■ PROBLEM TO WORK ON:
Transcribe, exactly as they appear, the line that contains "(0.7215, 0.093, 0.262))])", the line that contains "tag(link('basin_pedestal', bm, M_PED, angle=55), 'tall", and every line in between, and nothing else.

■ COLLECTED MATERIAL:
** Begin **

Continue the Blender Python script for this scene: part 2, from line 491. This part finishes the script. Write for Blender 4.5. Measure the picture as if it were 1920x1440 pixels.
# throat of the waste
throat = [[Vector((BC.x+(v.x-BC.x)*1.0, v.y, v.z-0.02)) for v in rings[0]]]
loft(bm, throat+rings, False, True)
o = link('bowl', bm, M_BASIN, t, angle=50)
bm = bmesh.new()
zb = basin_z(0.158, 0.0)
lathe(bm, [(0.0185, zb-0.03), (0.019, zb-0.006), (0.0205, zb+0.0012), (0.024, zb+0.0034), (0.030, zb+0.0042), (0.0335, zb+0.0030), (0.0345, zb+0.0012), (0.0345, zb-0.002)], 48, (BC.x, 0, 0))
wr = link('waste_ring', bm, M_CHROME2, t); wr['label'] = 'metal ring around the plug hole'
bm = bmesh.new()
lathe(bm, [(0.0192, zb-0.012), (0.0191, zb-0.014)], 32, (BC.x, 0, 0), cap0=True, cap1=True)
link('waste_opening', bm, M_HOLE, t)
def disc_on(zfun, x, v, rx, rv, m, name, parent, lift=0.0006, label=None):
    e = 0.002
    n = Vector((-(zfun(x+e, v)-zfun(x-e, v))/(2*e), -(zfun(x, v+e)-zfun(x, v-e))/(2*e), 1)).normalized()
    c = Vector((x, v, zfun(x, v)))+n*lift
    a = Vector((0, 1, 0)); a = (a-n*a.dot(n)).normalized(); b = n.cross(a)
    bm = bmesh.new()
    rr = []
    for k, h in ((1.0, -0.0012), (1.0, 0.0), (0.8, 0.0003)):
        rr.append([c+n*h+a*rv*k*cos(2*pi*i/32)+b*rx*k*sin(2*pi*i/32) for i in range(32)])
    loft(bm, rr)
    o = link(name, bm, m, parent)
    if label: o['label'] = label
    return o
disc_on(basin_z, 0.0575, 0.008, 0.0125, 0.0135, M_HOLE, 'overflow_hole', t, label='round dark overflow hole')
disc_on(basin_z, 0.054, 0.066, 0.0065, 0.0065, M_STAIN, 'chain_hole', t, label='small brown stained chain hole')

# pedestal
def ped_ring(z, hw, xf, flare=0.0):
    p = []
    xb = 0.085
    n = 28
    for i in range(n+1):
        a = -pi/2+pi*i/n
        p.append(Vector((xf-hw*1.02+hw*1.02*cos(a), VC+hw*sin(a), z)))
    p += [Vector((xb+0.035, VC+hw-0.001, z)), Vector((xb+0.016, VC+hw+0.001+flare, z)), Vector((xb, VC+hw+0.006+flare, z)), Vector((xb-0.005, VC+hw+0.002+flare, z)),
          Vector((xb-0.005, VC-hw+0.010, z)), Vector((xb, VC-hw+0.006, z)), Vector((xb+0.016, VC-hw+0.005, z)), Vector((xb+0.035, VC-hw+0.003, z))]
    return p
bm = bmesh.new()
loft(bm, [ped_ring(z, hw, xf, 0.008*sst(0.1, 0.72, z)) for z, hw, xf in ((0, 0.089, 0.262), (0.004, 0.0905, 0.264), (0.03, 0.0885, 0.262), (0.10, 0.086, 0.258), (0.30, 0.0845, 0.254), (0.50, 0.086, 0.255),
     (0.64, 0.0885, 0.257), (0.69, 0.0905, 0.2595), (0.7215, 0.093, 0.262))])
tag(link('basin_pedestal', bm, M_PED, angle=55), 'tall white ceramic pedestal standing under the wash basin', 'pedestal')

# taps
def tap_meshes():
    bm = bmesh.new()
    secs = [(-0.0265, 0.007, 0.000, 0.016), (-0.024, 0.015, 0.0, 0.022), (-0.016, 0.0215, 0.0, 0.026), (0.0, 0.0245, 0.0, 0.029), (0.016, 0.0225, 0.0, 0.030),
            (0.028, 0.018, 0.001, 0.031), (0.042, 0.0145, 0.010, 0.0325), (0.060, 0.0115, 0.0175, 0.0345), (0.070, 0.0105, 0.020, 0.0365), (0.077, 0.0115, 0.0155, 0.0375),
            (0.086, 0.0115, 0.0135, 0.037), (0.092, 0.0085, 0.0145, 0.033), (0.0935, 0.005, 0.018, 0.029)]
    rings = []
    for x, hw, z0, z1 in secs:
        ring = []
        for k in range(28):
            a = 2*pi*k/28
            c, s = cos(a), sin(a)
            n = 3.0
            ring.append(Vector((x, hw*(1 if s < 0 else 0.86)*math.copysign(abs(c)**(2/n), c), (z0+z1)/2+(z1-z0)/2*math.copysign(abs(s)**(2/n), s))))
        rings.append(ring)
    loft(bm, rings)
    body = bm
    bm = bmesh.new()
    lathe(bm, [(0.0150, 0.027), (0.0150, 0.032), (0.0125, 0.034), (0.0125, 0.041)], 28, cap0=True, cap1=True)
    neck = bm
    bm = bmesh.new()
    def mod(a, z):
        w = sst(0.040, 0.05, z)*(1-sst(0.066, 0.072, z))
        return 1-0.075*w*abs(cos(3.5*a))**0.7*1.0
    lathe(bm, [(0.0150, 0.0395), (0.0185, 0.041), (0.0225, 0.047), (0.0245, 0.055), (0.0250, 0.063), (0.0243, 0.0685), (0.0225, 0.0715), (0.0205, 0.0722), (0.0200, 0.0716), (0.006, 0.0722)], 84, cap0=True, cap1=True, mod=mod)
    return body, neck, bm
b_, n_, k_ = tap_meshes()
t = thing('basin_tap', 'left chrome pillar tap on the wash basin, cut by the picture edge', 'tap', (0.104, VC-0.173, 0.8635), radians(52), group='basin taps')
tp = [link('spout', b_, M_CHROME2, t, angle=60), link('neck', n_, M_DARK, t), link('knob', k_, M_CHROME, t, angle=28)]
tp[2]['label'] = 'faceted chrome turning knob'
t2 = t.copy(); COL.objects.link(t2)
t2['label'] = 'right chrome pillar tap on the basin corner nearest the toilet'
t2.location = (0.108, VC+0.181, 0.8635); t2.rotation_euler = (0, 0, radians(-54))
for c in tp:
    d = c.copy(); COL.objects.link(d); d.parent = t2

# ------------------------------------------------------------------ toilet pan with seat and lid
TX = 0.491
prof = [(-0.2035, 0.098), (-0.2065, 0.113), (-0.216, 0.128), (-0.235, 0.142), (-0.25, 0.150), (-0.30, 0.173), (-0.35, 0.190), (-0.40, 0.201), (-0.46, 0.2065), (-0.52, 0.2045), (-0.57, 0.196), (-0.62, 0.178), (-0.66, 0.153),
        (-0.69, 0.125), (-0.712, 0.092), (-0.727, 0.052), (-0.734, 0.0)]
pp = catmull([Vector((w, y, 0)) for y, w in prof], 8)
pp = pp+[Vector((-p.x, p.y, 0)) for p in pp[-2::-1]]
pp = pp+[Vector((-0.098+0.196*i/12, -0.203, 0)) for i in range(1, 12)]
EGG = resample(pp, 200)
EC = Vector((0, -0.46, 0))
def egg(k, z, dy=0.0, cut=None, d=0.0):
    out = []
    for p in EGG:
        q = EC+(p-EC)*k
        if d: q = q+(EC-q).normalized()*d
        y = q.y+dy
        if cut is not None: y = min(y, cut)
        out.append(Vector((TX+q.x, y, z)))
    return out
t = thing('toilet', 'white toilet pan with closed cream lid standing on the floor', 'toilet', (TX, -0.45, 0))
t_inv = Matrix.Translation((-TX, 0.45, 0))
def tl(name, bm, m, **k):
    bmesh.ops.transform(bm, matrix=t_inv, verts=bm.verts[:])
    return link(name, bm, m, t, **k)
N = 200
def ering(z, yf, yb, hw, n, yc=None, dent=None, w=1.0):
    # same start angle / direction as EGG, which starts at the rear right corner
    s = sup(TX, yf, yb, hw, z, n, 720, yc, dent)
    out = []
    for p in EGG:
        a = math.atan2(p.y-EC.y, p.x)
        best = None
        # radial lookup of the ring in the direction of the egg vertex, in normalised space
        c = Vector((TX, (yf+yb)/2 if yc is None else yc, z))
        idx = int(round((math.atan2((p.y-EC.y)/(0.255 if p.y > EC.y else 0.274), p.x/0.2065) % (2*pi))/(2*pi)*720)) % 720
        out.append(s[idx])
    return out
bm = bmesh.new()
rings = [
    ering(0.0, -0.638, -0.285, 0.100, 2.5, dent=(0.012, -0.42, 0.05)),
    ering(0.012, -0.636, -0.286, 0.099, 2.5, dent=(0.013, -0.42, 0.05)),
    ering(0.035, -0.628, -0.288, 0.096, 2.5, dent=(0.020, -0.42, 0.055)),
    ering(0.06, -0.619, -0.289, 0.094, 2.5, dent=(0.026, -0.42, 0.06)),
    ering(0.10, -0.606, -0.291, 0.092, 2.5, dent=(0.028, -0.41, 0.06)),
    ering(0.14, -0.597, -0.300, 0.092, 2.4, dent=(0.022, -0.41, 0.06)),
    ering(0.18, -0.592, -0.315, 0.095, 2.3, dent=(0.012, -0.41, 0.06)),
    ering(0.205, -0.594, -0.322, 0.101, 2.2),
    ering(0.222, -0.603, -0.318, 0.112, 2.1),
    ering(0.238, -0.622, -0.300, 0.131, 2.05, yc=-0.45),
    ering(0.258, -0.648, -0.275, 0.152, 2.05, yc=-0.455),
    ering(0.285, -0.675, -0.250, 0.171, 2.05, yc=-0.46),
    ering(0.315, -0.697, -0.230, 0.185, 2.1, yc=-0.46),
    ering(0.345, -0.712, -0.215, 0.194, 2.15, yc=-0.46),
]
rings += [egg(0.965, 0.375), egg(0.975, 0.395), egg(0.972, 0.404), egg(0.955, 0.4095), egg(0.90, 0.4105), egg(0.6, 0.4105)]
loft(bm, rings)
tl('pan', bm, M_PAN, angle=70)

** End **

■ RESULT BELOW:
     (0.64, 0.0885, 0.257), (0.69, 0.0905, 0.2595), (0.7215, 0.093, 0.262))])
tag(link('basin_pedestal', bm, M_PED, angle=55), 'tall white ceramic pedestal standing under the wash basin', 'pedestal')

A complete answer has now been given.